After a fifth-inning solo home run by center fielder Justin Maffei, Cal plated two more runs in the bottom of the fifth.

With two outs, Knapp sent a bounding RBI double just inside the line at third to make it 4-1 in favor of the Bears. Bunting then worked a six-pitch walk from reliever Ben Graff to set up a first-pitch double into left by junior third baseman Mitch Delfino.

True freshman starting pitcher Keaton Siomkin -- with his father in the stands -- turned in a solid outing in his first collegiate start, throwing 58 pitches over 4.0 innings and allowing one run on a home run by center fielder Justin Maffei in the top of the fifth.

Siomkin spotted his high-80s to low-90s fastball on both sides of the plate and utilized his change up to great effect, getting eight groundouts to just three fly outs. The 5-foot-11, 200-pound righty out of Ladera Ranch (Calif.) JSerra got ahead of 14 of the 20 hitters he faced and didn't get to a single three-ball count.

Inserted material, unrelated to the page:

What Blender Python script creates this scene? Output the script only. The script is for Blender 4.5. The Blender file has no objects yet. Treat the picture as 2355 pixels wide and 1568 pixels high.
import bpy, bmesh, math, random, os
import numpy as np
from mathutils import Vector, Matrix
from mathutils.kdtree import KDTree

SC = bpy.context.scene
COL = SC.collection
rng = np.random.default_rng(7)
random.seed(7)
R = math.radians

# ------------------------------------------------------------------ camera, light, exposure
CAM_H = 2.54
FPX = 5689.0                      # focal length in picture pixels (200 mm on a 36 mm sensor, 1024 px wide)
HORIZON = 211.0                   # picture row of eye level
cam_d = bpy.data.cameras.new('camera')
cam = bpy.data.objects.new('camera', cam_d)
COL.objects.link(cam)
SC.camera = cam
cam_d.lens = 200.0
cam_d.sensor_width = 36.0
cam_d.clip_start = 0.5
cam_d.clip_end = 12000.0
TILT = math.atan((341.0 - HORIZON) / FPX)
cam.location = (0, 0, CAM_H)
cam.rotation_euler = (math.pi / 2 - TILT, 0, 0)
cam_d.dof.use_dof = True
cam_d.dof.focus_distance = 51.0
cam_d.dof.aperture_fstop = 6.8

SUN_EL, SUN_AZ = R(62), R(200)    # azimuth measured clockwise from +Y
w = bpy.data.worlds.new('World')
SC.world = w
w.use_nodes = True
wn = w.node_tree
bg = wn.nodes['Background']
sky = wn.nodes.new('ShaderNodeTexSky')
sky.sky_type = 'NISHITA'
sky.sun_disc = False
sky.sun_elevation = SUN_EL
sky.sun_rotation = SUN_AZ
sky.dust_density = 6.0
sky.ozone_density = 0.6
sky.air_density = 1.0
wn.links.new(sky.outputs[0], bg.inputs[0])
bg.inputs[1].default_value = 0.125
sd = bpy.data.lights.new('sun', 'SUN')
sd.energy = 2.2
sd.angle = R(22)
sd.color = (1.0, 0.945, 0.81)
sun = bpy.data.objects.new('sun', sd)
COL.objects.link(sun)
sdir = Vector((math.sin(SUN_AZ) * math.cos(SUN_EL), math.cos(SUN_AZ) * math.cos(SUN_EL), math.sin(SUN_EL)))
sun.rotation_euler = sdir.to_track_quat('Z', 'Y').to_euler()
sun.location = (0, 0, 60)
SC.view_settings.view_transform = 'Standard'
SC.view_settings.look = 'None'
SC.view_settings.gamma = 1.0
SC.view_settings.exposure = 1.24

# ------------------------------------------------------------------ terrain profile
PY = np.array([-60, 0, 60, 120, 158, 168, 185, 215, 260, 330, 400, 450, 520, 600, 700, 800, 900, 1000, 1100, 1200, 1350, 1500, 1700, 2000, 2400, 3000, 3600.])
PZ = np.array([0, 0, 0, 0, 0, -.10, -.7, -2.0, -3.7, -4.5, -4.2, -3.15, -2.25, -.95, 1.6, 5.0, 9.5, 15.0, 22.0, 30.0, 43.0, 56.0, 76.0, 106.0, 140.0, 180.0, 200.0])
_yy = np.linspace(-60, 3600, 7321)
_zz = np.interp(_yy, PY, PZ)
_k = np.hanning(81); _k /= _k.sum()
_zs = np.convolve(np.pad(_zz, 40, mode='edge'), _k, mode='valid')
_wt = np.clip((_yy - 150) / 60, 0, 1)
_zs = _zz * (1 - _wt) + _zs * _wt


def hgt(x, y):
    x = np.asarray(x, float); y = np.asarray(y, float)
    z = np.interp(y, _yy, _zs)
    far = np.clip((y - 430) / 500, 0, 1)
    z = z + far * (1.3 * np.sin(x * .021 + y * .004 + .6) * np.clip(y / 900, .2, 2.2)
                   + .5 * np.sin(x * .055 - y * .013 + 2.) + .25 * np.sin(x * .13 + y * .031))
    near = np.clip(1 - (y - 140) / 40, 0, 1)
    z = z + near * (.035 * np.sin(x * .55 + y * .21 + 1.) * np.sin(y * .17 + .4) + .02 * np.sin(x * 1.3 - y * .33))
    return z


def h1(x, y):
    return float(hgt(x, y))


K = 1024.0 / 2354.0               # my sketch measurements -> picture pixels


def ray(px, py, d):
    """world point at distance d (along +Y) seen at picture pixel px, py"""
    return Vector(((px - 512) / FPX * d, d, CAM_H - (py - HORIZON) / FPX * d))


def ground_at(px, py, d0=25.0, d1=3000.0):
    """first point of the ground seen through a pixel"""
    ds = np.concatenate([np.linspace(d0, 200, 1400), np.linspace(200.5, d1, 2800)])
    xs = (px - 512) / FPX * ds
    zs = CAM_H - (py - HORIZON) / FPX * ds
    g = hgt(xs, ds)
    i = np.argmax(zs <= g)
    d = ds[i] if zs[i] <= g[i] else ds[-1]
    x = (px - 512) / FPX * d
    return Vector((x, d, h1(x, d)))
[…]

"A little bit towards the end, he had two pitches going really well -- the fastball and the change up were going really well for him -- but by the second and third time through the lineup, he was going to have to mix in that third pitch, and that one wasn't as good," Esquer said. "I think that probably caused them to figure him out a little bit. This time around, we had to go to the bullpen."

The Bears had five pitchers come out of the pen on Tuesday, in part necessitated by an injury to closer Logan Scott.

After four shutout innings from senior Joey Donofrio and true freshman junk-baller Chris Muse-Fisher, Scott came on for the top of the ninth and allowed a leadoff single to Jason Mahood. Third baseman Adam Clear then sent Scott's 2-2 offering off the junior righty's forearm, and though the deflection was long enough to start a 1-5-4 force out at second, the trainers immediately came out to assess the damage, and Scott was promptly lifted.

"He took the ball off the fleshy part of his elbow, so it's probably going to be bruised," Esquer said. "Not the time nor place to leave him in there. He would have stayed in, but it's not worth it."

With Scott on the shelf, Esquer went to redshirt sophomore lefty Matt Evanoff to face left-handed left fielder Ted LeMasters, who worked an eight-pitch walk. Evanoff was then lifted for sophomore righty Trevor Hildenberger, but Dons head coach Nino Giarratano countered by sending pinch hitter Nik Balog to the plate. Balog left the San Francisco opener with an elbow injury after going 2-for-2, and showed no ill effects in his first action since then, ringing a single up the middle to load the bases for Barry.

Hildenberger hit Barry with his first pitch to force in a run, and a sacrifice fly by right fielder Bradley Zimmer brought the Dons to within two runs, down 5-3.

Once again, Garcia came up with the chance to do some damage, but Hildenberger induced a tricky two-hopper to Campbell at short, which he then flipped to Renda to end the game.

"It's still a work-in-progress," Esquer said of his bullpen. "Our depth on the pitching mound is still a work-in-progress. We've been going to the guys who perform the best in practice, and there was an opportunity for some guys who hadn't had a chance to get in there. We're still in need of one or two guys, especially in the absence of [Kyle] Porter. That's still one guy down, so we're one guy thinner than we should be. Hopefully, we can find some answers and some guys who can help us down the line."

Porter -- a Freshman All-American in 2011 -- is still not quite ready to get into the starting rotation after a bout of shoulder tendonitis slowed his development in January. Pitching coach Mike Neu said that the Bears want to make sure Porter is ready to re-join the rotation for good before sending him to the hill in an extended role.